Faberge may be world-renowned for eggs, but this is surely beyond a yolk. The Faberge Museum in Baden-Baden shelled out a jaw-dropping $1 million for an unsavory composition by the Russian jewelers: the firm never again produced anything of the kind.
So move over, dainty bejeweled Easter pieces. In this 1905 combo, we see a FRIED egg – sunny side up – with fly, torn newspaper, half-empty glass of vodka, fish bones, and an unfinished fag.
But this hangover breakfast is not as simple as it seems. The brick pedestal is in fact pure jasper, the eggs white stone and amber, the paper, fish and fly are made of silver, the glass and its contents are crystal, and the cigarette end crystal and quartz.

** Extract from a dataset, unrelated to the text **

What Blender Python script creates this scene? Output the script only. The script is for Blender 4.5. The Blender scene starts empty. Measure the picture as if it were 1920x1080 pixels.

And there’s an even deeper twist. This experiment in naturalism carried political overtones: the scrip is an exact copy of a St. Petersburg daily, which Russians would have been reading at the time. It carries the October Manifesto on the Improvement of State Order, issued by Russia’s last Tsar Nicholas II following the revolution of 1905.
“This work is one of the most interesting ever created by Faberge,” says the founder of the museum, Russian collector Aleksandr Ivanov. “Despite the fact the Faberge never created anything similar, he went really avant-garde with this work, having unmistakably recognized the revolutionary mood of that time.”
Such raw images became common in Russian avant-garde art only a decade later, experts say. And contemporary British artist Sarah Lucas, famous for her Two Eggs and a Kebab, was clearly streaks behind Faberge.
Baden-Baden’s Faberge Museum was founded by Ivanov in 2009 and features over 700 pricey exhibits, including cigar cases, animal statuettes, jewelry and of course, eggs. The most expensive piece in the collection is the Rothschild egg purchased by Ivanov at Sotheby’s for nine million pounds in 2007.